Pour le cardinal Dolan, la première étape de l’évangélisation est donc de « garder cette quête vivante » : « les êtres humains ne mettent pas de côté la question de Dieu, au contraire : ils la voient comme une question essentielle pour leurs vies ».
« Même une personne qui se vante d’être sécularisée et méprisante pour la religion » conserve, à l’intérieur d’elle-même, une « étincelle d’intérêt » sur l’au-delà, et elle « reconnaît que l’humanité et la création sont une énigme lugubre » sans le concept d’un quelconque créateur, fait-il observer.
Il indique cette occasion pour l’Eglise d’ouvrir un « Parvis des Gentils » où les gens pourraient d’une certaine façon « s’attacher à Dieu », avant d’avoir accès à son mystère.
La confiance : puisque tout être humain cherche Dieu, ce constat donne au chrétien une « confiance et un courage » immenses dans le devoir d’évangélisation, souligne le cardinal.
Il exhorte les chrétiens à être « convaincus, confiants, et courageux », s’appuyant sur « le pouvoir de la Personne qui nous envoie en mission – Jésus », sur « la vérité du message », et enfin sur « la profonde ouverture au divin » présente dans l’humanité.
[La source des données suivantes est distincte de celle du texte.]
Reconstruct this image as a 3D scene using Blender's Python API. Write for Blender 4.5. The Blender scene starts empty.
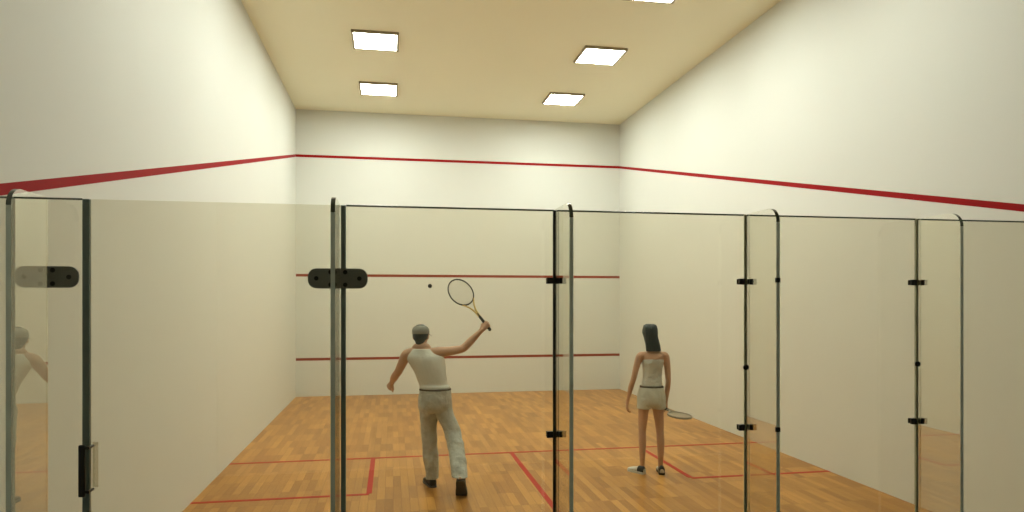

Cependant, ajoute-t-il, il faut distinguer la « confiance » du « triomphalisme » : « Ce qui nous garde de l’orgueil et de l’arrogance du triomphalisme est la reconnaissance que l’Eglise elle-même a besoin d’évangélisation, elle a un besoin profond de conversion intérieure ».
L’amitié avec une Personne : citant Benoît XVI, qui définit la sainteté comme « l’amitié avec Jésus », le cardinal rappelle qu’à la racine de la foi chrétienne il y a une « relation », l’amour d’une Personne : « Dieu ne satisfait pas la soif du cœur humaine avec une proposition, mais avec une Personne, dont le nom est Jésus. »
En d’autres termes, l’invitation contenue dans la mission ad gentes et la Nouvelle évangélisation « n’est pas dirigée vers une doctrine », mais vers « Quelqu’un » à connaître, aimer et servir.
Témoigner de la vérité : cette Personne, Jésus, se présente comme la « vérité ». Pour le cardinal, notre mission a de ce fait une « substance », un « contenu ».
Cela implique deux remarques : d’une part, il faut résister à ce que le bienheureux John Newman, appelait le « libéralisme en religion » : « Croire qu’il n’y a pas de vérité objective en religion, qu’une croyance est aussi valable qu’une autre ».
D’autre part, il faut combattre « l’analphabétisme catéchétique ». En effet, dénonce le cardinal, si la sécularisation peut « étouffer la graine de la foi » aussi facilement, c’est parce que de nombreux croyants « n’ont pas de connaissance suffisante de la sagesse, de la beauté, et de la cohérence de la Vérité ».
Témoigner de la joie : le cardinal Dolan raconte que lorsqu’il était au séminaire, le cardinal John Wright, avait demandé aux séminaristes de « rendre un immense service à l’Eglise » : « Quand vous marchez dans les rues de Rome, souriez !”
Pour l’archevêque de New York, l’évangélisateur « doit être une personne de la joie » : l’évangélisation se réalise « avec un sourire », non pas « un air réprobateur ».
L’Eglise, insiste-t-il, est un « oui », non pas un « non », car elle est un « oui » à tout ce qui est « bon, vrai, beau et noble » dans la personne humaine.
Témoigner de l’amour : pour « présenter Dieu comme un père aimant », l’Eglise doit aussi aimer, non pas d’un amour « nébuleux », précise-t-il, mais un amour, « incarné » qui doit se concrétiser dans des « écoles pour les enfants, cliniques pour les malades, foyers pour les personnes âgées, accueils des orphelins, nourriture pour ceux qui ont faim… ».
Témoigner jusqu’au don de sa vie : citant Paul VI, le cardinal fait remarquer que le « témoignage » enseigne davantage que les « mots ». Or, souligne-t-il, « le témoignage suprême est le martyre ».
« Aujourd’hui, s’attriste-t-il, nous avons des martyrs en abondance. » Il remercie à ce sujet Benoît XVI, toujours soucieux de ceux qui sont « persécutés pour leur foi », dans le monde.
« Nous pleurons les martyrs d’aujourd’hui; nous les aimons, nous prions avec et pour eux; nous plaidons leur cause de toutes nos forces », déclare le cardinal, cependant « nous sommes aussi très fiers d’eux, nous proclamons leur suprême témoignage au monde ».
Car ils « réveillent » la mission ad gentes et la Nouvelle évangélisation.